## Directive
Using the material below, repeat exactly the lines from the one with "Write a Blender" through the one with "R = math.radians", ends included, without any images.

## Records to use
***
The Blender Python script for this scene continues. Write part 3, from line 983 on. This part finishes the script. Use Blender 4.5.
***
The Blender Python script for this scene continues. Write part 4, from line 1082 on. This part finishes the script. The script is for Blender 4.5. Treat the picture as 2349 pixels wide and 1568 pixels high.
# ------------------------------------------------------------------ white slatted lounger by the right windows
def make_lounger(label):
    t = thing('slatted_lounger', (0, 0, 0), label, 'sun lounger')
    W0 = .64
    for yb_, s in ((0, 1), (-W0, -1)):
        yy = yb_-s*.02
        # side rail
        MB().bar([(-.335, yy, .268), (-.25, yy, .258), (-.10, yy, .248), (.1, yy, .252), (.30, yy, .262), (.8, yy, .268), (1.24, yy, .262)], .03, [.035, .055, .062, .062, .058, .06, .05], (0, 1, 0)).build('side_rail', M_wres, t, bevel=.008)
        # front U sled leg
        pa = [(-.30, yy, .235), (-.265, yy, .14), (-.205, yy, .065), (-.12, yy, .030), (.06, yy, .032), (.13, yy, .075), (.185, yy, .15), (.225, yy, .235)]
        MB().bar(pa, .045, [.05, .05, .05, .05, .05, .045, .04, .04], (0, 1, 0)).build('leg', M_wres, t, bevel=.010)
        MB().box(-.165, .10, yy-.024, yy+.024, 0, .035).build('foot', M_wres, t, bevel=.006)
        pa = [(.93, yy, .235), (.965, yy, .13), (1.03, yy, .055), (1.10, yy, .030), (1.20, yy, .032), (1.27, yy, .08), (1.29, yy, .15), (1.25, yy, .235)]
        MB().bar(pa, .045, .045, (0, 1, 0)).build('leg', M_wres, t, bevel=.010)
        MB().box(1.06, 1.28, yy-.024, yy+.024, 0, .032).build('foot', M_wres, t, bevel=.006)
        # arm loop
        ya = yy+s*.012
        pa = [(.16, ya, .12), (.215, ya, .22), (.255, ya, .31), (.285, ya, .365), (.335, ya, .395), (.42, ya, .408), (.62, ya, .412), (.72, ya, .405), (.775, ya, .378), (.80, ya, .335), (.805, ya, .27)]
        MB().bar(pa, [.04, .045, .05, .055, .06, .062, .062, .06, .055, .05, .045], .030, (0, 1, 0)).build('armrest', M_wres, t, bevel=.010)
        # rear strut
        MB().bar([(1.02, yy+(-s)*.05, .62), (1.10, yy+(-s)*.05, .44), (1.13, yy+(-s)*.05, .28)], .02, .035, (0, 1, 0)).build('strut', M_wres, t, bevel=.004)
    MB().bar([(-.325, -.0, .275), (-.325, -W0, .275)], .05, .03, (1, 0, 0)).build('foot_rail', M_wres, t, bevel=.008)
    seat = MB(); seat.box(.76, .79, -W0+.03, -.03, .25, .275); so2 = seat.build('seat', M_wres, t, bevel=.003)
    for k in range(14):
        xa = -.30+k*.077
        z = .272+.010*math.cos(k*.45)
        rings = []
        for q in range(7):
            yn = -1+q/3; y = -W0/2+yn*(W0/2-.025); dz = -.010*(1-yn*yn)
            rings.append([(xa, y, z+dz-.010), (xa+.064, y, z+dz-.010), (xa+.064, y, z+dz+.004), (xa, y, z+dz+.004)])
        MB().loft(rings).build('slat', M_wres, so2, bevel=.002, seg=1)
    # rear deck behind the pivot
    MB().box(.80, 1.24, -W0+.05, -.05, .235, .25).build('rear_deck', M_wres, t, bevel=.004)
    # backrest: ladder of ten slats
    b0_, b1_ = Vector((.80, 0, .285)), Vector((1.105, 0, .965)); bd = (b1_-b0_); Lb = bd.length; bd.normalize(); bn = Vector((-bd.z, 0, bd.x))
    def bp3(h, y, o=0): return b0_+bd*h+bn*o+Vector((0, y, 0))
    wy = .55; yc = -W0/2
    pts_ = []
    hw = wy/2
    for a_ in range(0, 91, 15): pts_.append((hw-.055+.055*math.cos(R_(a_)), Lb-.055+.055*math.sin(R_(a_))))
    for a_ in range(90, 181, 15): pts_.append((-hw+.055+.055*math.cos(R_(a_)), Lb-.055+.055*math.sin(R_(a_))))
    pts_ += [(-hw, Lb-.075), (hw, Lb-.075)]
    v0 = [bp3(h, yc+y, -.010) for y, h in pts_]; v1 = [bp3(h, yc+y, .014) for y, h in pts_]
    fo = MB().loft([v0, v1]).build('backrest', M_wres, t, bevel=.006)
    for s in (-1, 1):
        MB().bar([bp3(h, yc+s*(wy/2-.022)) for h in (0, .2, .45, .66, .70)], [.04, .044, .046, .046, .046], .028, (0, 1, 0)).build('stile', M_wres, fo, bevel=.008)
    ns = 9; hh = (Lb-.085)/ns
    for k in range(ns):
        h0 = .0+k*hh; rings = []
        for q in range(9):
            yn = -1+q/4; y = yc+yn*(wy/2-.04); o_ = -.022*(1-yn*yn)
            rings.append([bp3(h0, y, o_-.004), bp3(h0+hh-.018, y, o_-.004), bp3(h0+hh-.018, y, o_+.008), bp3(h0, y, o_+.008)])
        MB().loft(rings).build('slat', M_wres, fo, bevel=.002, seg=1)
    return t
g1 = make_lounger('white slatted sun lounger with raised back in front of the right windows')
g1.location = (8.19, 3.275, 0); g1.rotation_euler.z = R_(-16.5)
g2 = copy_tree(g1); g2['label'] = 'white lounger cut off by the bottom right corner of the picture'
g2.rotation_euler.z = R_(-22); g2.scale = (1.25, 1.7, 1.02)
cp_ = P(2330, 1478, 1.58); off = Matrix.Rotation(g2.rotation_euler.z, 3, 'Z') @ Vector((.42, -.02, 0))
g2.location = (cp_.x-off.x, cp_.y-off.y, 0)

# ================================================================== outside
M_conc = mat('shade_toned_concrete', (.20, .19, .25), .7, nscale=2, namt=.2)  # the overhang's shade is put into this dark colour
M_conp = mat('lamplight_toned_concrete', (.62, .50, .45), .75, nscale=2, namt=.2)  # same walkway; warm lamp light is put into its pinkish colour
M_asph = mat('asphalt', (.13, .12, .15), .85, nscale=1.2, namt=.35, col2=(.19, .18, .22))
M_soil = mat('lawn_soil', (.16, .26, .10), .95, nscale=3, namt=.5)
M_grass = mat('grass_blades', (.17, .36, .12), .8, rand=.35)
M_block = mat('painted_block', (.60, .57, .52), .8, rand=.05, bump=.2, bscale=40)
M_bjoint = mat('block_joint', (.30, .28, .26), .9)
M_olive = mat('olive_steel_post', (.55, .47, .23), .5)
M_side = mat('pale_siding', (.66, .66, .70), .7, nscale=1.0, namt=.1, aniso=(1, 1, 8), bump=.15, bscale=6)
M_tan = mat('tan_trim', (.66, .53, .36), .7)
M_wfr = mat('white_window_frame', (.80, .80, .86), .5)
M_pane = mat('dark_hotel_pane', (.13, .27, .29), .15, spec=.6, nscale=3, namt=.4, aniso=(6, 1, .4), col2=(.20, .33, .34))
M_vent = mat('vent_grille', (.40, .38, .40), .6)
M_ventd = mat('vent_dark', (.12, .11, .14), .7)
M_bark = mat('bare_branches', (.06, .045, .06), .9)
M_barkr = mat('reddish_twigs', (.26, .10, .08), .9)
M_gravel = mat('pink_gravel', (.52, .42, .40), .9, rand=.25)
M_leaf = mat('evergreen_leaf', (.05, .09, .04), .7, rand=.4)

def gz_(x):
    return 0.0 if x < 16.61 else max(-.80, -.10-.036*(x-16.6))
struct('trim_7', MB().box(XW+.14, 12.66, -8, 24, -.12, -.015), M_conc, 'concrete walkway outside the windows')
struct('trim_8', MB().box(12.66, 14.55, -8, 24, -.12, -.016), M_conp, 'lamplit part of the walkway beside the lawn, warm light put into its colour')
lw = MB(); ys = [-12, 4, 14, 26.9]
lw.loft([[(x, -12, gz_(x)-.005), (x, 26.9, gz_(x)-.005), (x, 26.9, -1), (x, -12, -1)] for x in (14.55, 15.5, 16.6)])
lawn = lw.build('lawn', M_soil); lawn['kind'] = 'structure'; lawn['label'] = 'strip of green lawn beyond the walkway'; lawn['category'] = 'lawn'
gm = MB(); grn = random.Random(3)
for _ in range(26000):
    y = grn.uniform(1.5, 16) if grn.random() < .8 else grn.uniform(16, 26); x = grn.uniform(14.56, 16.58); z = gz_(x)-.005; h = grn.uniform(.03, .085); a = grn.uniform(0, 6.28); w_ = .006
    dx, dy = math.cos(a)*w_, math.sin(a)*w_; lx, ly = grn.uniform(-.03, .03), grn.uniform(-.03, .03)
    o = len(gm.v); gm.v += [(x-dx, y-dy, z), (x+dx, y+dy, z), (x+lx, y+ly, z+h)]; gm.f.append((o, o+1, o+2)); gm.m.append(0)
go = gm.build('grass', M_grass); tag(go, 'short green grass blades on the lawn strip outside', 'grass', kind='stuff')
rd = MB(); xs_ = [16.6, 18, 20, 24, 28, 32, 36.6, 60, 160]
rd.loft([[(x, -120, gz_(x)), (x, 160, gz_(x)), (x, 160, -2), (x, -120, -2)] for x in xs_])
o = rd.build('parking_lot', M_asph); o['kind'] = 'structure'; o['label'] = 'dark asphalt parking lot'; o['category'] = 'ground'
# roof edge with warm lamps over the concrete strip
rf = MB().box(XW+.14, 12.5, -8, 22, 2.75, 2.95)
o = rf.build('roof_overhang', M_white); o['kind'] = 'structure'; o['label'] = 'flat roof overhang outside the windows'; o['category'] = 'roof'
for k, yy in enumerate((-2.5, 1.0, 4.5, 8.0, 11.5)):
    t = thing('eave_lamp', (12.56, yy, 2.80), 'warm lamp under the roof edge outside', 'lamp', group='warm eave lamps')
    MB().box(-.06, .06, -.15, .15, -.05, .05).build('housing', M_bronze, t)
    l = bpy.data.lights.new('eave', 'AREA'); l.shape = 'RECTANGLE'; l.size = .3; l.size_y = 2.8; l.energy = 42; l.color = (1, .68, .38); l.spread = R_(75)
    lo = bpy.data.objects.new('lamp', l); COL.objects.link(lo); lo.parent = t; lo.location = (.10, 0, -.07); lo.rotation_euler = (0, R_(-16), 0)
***
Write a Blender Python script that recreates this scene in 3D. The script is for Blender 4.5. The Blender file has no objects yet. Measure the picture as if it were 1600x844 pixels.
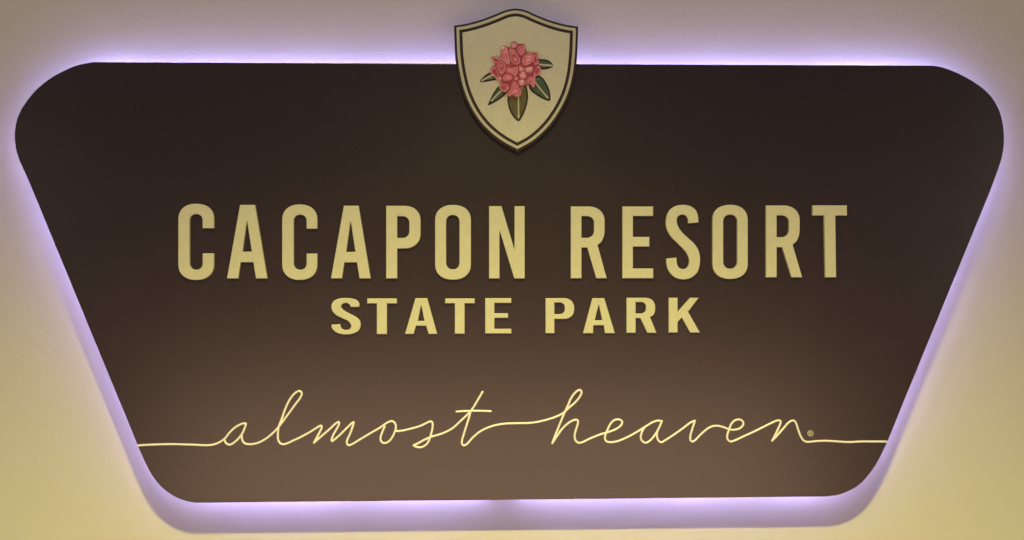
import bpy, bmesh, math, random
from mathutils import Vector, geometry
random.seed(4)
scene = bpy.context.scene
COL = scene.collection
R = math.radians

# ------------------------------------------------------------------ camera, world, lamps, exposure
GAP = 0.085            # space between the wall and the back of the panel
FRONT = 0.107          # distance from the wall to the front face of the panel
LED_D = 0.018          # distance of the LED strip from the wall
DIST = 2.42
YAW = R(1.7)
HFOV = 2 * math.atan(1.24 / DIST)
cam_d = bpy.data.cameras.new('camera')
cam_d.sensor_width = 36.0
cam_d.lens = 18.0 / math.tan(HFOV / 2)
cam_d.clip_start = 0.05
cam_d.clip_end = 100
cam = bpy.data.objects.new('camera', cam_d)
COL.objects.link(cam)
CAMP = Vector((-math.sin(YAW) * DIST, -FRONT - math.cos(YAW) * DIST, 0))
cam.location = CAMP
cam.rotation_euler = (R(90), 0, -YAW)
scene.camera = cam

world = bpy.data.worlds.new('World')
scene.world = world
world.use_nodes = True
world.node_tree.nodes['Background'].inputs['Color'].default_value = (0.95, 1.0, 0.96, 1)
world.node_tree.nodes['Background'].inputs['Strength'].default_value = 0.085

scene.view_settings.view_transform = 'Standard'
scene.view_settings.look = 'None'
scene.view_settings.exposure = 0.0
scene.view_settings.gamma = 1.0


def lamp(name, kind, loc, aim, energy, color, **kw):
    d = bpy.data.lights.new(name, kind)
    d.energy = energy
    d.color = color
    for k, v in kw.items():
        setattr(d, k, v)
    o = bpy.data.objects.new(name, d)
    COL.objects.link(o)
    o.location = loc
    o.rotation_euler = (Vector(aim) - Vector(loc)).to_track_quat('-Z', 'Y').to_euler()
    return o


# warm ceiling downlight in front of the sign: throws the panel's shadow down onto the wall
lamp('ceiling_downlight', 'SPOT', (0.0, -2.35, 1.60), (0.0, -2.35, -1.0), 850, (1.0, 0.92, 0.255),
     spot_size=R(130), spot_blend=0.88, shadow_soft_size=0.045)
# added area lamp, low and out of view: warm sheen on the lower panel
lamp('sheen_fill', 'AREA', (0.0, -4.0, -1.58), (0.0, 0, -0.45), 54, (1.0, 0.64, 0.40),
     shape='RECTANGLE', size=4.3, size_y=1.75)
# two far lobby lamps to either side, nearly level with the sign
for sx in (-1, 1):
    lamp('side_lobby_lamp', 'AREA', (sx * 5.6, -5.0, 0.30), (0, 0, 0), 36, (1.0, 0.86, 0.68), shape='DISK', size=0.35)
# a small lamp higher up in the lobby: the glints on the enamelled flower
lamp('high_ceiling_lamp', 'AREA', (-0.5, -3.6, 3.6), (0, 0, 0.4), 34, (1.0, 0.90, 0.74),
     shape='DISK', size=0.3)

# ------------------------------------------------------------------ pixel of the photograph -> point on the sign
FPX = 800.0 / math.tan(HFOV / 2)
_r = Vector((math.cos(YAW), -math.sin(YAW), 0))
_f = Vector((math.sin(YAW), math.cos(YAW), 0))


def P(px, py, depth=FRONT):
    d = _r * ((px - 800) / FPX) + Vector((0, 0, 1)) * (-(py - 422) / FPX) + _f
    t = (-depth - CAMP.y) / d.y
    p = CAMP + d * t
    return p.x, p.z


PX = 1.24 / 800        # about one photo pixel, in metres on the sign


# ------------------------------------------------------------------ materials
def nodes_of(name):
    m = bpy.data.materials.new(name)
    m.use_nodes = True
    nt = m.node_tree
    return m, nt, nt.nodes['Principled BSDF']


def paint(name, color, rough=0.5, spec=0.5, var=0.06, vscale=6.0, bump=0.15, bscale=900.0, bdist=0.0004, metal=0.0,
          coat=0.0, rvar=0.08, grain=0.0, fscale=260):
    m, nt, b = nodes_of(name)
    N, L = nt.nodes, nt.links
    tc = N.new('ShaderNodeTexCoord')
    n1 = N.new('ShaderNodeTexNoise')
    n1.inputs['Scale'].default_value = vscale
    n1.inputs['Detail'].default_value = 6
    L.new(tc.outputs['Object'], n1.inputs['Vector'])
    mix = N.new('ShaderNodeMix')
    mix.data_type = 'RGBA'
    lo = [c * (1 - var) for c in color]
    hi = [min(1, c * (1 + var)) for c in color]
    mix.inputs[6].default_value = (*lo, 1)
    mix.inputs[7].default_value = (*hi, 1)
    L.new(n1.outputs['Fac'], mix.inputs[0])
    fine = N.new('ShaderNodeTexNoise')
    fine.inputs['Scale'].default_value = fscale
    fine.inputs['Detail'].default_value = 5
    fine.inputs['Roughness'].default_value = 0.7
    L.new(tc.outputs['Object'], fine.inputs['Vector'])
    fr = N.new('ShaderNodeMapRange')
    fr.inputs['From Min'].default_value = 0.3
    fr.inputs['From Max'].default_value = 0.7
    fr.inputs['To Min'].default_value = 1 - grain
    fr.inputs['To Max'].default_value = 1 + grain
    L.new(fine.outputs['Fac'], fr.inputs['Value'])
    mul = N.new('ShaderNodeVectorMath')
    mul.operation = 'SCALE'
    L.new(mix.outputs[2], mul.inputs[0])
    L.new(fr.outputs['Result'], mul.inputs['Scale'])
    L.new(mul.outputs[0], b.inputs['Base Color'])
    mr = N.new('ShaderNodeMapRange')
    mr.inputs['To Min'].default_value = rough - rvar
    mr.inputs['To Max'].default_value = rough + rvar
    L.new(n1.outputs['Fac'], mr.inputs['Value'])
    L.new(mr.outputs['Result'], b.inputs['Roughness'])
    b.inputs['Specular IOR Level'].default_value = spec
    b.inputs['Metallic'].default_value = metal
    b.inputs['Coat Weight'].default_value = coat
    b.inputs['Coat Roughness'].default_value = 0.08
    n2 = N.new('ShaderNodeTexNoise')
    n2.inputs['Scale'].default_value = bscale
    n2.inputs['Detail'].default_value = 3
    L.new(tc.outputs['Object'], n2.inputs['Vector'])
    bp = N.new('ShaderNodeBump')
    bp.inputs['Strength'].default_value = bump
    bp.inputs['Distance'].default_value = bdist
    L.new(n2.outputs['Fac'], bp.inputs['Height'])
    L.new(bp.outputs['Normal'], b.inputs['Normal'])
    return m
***
## Solution for this problem
Write a Blender Python script that recreates this scene in 3D. The script is for Blender 4.5. The Blender file has no objects yet. Measure the picture as if it were 1600x844 pixels.
import bpy, bmesh, math, random
from mathutils import Vector, geometry
random.seed(4)
scene = bpy.context.scene
COL = scene.collection
R = math.radians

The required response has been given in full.